American Airlines (AA) have issued a warning to its flight attendants about using dating apps in Jamaica.

The warning comes after a spate of violent crimes targeting foreigners in the country, which prompted a special security alert from the U.S. Embassy in Jamaica. Two recent victims of ‘violent’ crimes in Jamaica were AA flight attendants, who were on layovers on the island.

The Dallas Fort Worth-based airline did not immediately provide an update on the condition of its two employees. However, it is being reported online that the security alert comes just months after an 18-year-old man had his penis partially severed and was set on fire after he went to an area in Montego Bay to meet a man he had been talking to on a gay dating app.

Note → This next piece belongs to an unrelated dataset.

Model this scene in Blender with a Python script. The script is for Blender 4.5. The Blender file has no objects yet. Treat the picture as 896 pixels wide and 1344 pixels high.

In another recent incident, a 25-year-old female victim was allegedly raped by a man she met on a dating app in the Norwood community.

APFA also warning its members

The Association of Professional Flight Attendants (APFA), which represents crew members at AA, has also issued a similar warning to its members, urging them to keep details of hotels used for layovers a closely guarded secret. “Inviting strangers into your private and safe space within your hotel rooms may open the door for you to be placed in an unsafe and possibly life-threatening situation,” APFA said in a recent memo.

An American Airlines Boeing 777 plane takes off from Paris Charles de Gaulle airport in Roissy-en-France near Paris, France. (Photo: REUTERS/Sarah Meyssonnier)

According to the association, “the U.S. Embassy in Jamaica has been informed of several crimes against United States citizens targeted through dating apps. These apps are being used to lure foreign visitors into meeting in public spaces such as hotels, restaurants, and bars, and then later assaulting, threatening, and/or robbing the victims. Local officials often do not make arrests or prosecute assailants in these cases.”

Late last year, the Jamaican government imposed a state of emergency in a bid to clamp down on a wave of violent crime that had hit tourist hotspots like Montego Bay but the U.S. Embassy warns that police rarely arrest assailants or prosecute dating app crimes perpetrated against the LGBTQI+ community.

Popular gay dating app, Grindr recently issued its own alert to users in Jamaica about an increase in violent crime, while the Equality for All Foundation Jamaica has also urged extra vigilance amongst the gay community.